I'm often puzzled by how some people really can't stand not knowing with absolute certainty. The grey areas are the places in which I seem to see most clearly.

Tuesday, January 31, 2012

The Bright Side

So there I was thinking the day had been distinctly ropey overall and quite disastrous in patches when I thought of those motivational chappies and how you should always seek to unravel the old silver lining from the louring clouds of discontent. Or something like that.

Which led me to consider what might be reasonably regarded as the highlight of the day. And I immediately had the answer! How could I fail on a day when the Missus had cooked up a stash of her cranberry muffins - the mini ones that fit so conveniently into their nifty cups, and the mouth?
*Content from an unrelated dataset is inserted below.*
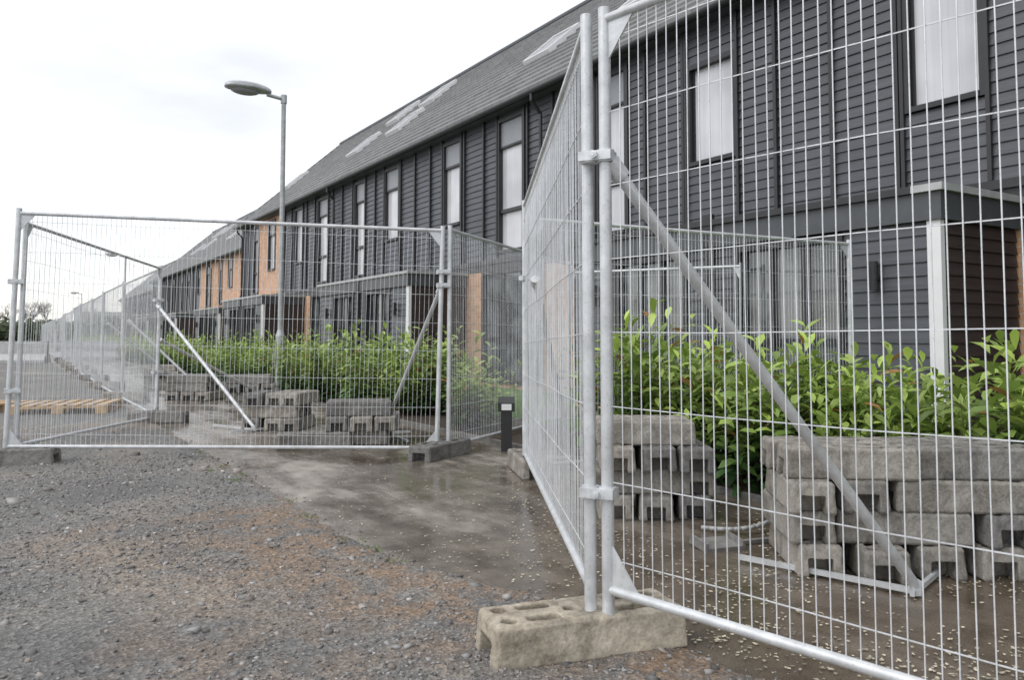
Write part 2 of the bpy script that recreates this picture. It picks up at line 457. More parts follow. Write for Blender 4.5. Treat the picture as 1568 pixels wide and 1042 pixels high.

So there you have it: living proof of the power of positive thinking. Or cranberry muffins. Whichever.

Monday, January 30, 2012

Something Cheerful

Feeling ever so slightly at a bit of a loss this afternoon, around the 5.30 pm mark, I shoved the first disk from Jeeves and Wooster, The Complete Collection into the DVD player and wallowed. A wonderfully utterly pointless way to lose an hour doing nothing of value to anyone, except oneself. I'm tempted to say I'd forgotten how good the series is, but I hadn't, in truth. That's why it makes such a good refuge in those times when you feel you're slightly losing it.

Sunday, January 29, 2012

Why So Angry?

Everywhere we go these days the birds seem to be angry. Even on my niece's birthday cake. But, happy to say, they didn't spoil the festive mood.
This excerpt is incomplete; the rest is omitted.